A week in review
april 12th to the 18th
Brilliance finds ironic channels through which to announce itself in our lives. Last week I felt brilliance express itself through happiness. Its been a long time coming. That feeling of content and true happiness. In the end I know its not happiness; just excitement disguised. But nevertheless I love the feeling.
Easter was awesome. My sister and brother-in-law came up to nova for easter. I've been really contemplating my place in a religion that judges and it makes me feel bad to not feel dedication that has been such a big part of my life. I've lost all effort and dedication for religion. I guess this stems from my manipulation of myself. Around freshmen year of high school , I was really preachy all the time. It was sick. I judged on a moral basis. And I know that they really didn't reflect on my true ideas of the world but nevertheless I did it. Over the transitioning summer between 9 to 10 grade I changed myself. Unfortunately I lost alot more than my judgement. I no longer had political convictions and I lost a deep connection with my catholic religion. I really don't agree with institutionalized religions in their entirety. I mean sure perhaps beneath the money, corruption, manipulation, and judgement, they have positive intentions that maybe someday aimed at making this world a better one. But somewhere along the line religious institutions lost that luster for life and made god a symbol for control. Now, I'm not atheist, I do believe in science and do believe one should be good for goodness-sake and not in response to a preacher or religious text but I still maintain a strong connection to god. I believe that there is a god. Life is too unbelievable and magical not to have been created by a god. And although I am opposed to peoples manipulations of god to satisfy their own selves, I do make god my own, in that I suppose he or she or it doesn't view the world as black and white as religion does. The world is grey and I love that and understand it, now only if religion could get that. I also agree with the marxist belief that religion is a tool to keep the poor poor and ignorant because people will believe anything in response to god. They do not realized they are being lied to and thats the biggest offense to me, to tarnish and take advantage of one of the most beautiful human traits: faith.

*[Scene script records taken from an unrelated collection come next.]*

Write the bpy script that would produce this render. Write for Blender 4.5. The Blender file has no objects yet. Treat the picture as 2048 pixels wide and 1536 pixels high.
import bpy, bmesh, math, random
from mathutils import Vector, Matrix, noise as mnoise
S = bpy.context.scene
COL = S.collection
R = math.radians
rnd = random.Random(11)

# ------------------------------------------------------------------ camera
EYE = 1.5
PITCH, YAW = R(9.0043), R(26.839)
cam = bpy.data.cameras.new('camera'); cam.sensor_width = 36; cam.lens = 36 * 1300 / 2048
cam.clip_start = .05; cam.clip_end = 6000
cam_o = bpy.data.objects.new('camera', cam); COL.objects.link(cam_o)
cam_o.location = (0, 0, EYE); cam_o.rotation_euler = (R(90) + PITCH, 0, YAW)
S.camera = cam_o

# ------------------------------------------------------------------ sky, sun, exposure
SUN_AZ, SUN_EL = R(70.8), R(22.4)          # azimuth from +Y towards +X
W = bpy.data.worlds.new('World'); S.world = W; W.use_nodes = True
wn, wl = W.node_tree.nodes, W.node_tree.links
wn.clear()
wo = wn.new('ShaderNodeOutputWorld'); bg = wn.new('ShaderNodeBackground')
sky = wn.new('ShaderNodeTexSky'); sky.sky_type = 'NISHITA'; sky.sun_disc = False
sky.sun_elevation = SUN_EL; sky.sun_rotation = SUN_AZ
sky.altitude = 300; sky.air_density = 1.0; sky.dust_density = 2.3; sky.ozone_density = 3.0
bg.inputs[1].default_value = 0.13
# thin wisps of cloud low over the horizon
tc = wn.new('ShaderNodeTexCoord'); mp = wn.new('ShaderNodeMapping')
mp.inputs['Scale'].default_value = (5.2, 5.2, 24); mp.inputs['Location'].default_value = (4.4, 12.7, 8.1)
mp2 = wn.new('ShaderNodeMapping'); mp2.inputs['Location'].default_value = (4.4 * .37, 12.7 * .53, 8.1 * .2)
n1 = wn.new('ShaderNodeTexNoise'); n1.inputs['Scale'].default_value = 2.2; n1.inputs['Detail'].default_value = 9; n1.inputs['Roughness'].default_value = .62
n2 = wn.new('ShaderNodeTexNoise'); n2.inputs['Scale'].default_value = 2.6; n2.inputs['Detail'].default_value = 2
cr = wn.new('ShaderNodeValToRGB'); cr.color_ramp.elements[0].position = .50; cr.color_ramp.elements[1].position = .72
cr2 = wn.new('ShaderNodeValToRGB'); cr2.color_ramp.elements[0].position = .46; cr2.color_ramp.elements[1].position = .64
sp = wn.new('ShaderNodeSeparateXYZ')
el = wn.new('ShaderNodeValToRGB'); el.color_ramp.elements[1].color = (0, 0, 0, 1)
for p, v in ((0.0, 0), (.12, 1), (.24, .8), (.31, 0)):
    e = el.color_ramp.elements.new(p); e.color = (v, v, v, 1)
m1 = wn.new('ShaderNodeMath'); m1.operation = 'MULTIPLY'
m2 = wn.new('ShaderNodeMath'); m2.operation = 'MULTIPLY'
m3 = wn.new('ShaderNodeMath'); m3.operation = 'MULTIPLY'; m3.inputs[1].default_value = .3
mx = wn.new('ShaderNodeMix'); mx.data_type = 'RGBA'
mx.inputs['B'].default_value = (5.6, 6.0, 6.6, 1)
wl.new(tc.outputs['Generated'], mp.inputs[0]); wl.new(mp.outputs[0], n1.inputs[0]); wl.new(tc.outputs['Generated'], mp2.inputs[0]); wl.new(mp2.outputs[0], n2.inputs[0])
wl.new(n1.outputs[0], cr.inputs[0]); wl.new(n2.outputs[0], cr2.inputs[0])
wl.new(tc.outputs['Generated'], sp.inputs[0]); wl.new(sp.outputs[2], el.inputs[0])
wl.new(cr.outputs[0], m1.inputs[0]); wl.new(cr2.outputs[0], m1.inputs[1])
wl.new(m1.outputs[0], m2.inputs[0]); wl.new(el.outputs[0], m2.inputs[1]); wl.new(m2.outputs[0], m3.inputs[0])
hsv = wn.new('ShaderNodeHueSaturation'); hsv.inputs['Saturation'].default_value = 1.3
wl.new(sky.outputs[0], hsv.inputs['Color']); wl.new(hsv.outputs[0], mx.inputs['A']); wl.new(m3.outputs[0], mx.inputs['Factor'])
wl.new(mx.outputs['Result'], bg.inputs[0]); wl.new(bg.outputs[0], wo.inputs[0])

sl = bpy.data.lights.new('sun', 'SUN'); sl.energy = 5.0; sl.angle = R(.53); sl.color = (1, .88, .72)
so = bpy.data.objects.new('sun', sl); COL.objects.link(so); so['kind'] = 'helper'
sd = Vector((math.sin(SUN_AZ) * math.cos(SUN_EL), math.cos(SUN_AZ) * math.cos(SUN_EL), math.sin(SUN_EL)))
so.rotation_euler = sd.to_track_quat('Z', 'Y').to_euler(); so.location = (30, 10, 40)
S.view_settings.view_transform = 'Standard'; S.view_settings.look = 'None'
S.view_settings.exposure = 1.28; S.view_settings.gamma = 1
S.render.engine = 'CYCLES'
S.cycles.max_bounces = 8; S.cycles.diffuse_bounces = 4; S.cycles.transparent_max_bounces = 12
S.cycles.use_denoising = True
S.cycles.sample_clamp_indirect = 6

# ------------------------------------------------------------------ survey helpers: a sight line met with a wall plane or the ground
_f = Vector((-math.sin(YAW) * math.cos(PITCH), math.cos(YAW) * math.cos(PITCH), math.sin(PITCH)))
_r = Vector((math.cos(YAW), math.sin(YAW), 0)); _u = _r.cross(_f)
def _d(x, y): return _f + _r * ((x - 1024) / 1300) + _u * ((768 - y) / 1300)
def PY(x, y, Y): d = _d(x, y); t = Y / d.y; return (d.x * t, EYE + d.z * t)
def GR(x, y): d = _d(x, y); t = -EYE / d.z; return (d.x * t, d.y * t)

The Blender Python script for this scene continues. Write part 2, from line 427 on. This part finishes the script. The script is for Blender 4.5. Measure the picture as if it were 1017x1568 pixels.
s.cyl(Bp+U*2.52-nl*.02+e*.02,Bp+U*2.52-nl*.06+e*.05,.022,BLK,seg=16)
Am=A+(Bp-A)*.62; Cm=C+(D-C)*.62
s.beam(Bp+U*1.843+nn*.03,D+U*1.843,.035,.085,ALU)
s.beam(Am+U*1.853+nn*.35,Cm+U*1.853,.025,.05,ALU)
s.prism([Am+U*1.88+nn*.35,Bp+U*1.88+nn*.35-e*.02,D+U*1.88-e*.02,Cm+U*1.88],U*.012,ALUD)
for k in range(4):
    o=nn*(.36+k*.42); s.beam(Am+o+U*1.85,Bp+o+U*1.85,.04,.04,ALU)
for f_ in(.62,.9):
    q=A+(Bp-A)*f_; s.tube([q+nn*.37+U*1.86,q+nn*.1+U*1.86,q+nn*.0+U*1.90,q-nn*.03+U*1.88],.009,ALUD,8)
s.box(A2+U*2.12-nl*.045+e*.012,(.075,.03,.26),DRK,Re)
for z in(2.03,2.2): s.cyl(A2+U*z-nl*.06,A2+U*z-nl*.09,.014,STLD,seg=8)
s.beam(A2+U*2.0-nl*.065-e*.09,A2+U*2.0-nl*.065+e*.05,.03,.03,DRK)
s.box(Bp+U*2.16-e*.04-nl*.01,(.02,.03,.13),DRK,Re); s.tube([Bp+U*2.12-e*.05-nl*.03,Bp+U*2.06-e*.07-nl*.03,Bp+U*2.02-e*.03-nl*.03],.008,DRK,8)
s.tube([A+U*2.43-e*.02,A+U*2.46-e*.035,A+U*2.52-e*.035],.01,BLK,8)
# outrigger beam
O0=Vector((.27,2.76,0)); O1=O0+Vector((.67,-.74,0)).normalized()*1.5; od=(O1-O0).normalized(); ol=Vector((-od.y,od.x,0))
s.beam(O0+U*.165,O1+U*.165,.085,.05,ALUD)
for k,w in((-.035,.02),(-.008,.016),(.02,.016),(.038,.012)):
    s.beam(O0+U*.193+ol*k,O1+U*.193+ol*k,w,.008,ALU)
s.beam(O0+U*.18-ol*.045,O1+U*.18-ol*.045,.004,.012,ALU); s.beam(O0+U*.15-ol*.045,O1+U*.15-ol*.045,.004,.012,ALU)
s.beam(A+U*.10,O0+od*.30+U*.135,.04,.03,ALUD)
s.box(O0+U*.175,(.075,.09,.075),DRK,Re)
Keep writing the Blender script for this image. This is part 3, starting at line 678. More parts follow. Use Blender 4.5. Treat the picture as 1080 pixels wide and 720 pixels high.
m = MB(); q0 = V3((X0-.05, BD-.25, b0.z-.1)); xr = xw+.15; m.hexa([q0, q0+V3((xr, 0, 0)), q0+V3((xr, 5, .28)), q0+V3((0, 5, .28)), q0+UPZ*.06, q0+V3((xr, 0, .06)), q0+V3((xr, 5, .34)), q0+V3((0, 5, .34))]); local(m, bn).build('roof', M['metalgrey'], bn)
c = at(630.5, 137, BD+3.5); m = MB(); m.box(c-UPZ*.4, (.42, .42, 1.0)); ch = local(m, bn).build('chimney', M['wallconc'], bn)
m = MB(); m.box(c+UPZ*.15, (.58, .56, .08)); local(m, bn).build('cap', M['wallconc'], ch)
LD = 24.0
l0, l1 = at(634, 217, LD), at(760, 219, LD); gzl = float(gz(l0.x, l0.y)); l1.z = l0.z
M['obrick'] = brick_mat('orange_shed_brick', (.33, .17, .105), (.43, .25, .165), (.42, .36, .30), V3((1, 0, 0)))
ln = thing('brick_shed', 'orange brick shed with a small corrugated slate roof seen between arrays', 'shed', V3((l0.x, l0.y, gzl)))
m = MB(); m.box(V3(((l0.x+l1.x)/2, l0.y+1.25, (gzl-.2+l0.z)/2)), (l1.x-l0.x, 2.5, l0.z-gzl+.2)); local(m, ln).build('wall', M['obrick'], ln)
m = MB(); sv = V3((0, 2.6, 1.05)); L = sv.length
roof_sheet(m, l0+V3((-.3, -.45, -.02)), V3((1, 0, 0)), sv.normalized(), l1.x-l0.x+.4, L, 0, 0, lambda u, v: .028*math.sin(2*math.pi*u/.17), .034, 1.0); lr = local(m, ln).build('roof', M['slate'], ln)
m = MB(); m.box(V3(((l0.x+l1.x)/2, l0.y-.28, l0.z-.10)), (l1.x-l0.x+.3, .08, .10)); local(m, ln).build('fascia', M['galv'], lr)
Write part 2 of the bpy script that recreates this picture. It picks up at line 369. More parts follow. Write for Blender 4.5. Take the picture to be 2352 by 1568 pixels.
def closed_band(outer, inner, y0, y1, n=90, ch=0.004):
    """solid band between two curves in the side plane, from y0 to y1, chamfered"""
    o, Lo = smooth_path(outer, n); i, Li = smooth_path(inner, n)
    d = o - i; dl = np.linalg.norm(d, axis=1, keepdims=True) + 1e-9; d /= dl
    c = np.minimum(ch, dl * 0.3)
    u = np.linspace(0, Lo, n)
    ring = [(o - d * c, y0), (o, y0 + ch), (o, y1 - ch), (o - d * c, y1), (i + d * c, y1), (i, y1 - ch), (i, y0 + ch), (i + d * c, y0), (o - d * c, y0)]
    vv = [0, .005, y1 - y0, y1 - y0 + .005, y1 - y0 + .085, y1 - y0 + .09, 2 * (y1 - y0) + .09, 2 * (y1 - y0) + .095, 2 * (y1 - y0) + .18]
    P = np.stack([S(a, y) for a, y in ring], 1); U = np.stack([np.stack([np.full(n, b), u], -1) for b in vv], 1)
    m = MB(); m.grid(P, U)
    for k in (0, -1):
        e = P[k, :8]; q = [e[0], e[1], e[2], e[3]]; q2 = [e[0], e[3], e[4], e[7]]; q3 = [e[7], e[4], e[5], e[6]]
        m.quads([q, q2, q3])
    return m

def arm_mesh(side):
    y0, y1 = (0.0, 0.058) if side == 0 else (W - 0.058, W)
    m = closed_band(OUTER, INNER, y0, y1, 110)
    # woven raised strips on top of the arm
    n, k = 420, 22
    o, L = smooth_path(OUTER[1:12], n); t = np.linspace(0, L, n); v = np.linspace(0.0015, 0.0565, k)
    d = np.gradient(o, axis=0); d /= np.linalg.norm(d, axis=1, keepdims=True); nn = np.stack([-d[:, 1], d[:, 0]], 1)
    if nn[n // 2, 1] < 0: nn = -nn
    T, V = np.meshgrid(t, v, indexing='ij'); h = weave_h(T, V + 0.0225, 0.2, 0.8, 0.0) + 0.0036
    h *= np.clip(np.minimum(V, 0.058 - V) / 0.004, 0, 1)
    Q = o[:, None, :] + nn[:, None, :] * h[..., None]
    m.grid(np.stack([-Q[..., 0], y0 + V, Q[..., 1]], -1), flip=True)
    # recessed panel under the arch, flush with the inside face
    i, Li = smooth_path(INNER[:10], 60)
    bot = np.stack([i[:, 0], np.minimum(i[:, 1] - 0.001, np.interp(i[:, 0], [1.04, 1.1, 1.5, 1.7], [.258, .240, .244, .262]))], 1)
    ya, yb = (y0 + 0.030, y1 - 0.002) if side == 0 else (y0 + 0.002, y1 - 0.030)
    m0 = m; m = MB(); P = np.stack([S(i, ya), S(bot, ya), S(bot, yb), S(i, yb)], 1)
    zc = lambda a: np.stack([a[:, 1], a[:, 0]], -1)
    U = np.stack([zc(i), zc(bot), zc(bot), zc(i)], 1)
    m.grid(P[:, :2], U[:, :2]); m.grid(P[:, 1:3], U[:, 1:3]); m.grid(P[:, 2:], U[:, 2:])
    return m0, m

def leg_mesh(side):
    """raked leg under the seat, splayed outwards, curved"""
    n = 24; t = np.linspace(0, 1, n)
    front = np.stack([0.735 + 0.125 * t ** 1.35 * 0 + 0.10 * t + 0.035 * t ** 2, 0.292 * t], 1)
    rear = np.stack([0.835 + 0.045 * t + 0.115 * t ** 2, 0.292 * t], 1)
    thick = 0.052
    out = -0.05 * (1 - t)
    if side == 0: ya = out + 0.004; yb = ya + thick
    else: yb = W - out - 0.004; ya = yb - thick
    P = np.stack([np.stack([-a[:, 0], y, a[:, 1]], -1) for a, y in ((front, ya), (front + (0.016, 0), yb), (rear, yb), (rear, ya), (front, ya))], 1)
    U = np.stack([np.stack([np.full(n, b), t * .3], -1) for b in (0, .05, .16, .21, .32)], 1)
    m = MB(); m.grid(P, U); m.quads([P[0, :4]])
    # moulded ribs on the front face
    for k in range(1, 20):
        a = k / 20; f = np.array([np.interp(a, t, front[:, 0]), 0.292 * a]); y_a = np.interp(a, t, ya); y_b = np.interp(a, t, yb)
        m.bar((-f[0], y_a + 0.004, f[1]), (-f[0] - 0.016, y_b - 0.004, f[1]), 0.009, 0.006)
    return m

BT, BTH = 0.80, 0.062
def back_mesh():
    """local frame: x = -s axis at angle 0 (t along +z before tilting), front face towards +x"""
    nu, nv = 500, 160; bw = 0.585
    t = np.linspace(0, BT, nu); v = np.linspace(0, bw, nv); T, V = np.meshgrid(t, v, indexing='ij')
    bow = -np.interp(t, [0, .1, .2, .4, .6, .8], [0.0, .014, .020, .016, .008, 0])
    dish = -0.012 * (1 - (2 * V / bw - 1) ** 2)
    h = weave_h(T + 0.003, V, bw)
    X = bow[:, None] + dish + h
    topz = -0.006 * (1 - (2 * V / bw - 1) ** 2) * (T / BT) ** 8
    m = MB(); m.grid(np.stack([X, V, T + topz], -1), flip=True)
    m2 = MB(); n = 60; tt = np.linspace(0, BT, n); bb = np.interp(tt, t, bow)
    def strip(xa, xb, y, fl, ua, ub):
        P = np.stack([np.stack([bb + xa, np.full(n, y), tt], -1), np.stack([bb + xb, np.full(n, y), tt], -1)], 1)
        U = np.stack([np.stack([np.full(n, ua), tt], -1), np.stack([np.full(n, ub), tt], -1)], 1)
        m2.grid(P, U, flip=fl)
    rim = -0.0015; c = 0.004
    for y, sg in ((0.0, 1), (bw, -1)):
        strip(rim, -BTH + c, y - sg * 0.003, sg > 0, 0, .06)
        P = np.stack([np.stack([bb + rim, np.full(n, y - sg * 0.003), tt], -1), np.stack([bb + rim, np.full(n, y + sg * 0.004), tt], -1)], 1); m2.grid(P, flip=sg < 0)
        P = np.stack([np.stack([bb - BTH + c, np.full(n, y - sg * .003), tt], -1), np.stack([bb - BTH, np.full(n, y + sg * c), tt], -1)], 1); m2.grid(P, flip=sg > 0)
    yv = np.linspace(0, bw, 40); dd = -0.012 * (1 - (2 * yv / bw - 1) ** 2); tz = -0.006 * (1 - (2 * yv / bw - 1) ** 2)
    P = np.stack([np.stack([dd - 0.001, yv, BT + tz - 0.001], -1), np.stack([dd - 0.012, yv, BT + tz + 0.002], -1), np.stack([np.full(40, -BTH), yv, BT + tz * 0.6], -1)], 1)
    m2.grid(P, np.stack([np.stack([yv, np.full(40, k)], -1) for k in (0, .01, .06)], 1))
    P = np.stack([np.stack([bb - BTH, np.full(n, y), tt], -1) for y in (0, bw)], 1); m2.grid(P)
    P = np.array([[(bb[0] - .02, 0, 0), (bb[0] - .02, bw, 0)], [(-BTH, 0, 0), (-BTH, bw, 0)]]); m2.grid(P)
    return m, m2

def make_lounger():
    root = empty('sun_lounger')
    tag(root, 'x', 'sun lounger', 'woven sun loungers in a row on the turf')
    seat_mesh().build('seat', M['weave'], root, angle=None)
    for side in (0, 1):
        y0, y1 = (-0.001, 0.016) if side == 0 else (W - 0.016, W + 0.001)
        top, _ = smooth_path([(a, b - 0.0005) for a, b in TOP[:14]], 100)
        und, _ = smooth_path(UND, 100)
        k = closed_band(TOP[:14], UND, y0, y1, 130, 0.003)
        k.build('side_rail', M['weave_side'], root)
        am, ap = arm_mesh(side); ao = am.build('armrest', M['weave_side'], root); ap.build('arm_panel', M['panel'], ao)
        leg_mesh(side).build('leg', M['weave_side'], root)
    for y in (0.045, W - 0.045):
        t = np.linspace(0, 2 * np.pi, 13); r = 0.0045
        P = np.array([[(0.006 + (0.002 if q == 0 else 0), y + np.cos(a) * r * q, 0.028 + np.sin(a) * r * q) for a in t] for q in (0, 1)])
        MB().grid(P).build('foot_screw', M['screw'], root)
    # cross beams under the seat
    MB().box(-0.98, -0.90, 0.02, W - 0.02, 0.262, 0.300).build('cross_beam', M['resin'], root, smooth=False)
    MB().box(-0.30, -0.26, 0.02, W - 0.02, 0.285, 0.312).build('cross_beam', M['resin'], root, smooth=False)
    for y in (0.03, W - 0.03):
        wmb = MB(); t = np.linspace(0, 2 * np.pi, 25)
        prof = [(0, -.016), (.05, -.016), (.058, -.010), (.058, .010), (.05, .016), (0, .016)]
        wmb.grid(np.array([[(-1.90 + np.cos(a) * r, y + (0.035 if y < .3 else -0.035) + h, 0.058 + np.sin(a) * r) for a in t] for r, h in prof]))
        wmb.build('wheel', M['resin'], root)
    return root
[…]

This made me happy because I realized that I still believe strongly in god and that my spirituality is something that I can maintain as a constant in my life. I am sorry to break away from something that established traditional foundations and nostalgic memories with in me but thats what makes life so brilliant; we can let go. So that was a life changing easter. And spring break was over. It was one of the most stressful spring breaks in that I had to really well prepare and essay and portfolio pieces for corcoran. I went for my interview and I remembered how much I want to go there but I really didn't think I would get in. I went for my interview so as to not have that doubt forever. So anyway spring break was over and I was ready for some hard work as school. I had to prepare for my IB art show. I set up on monday. And that was soo much fun and interesting. I felt that all of our collective stress (between all IB art people) made us a family at least for those two days. I skipped all day and set up the show and had friends help me and I helped them and at the end it really came together. Seeing my work up on display gave me a feeling I'll never forget. For the first time I was proud of myself. And it did good things for my esteem. I didn't need anyone telling my how great my work was. I didn't need anyone to say anything because this time I had nothing to prove to anything but myself. I understood my self-worth and realized who my true friends are and that I'll always remain prideful for my talent. I won't ever let anyone question myself but myself.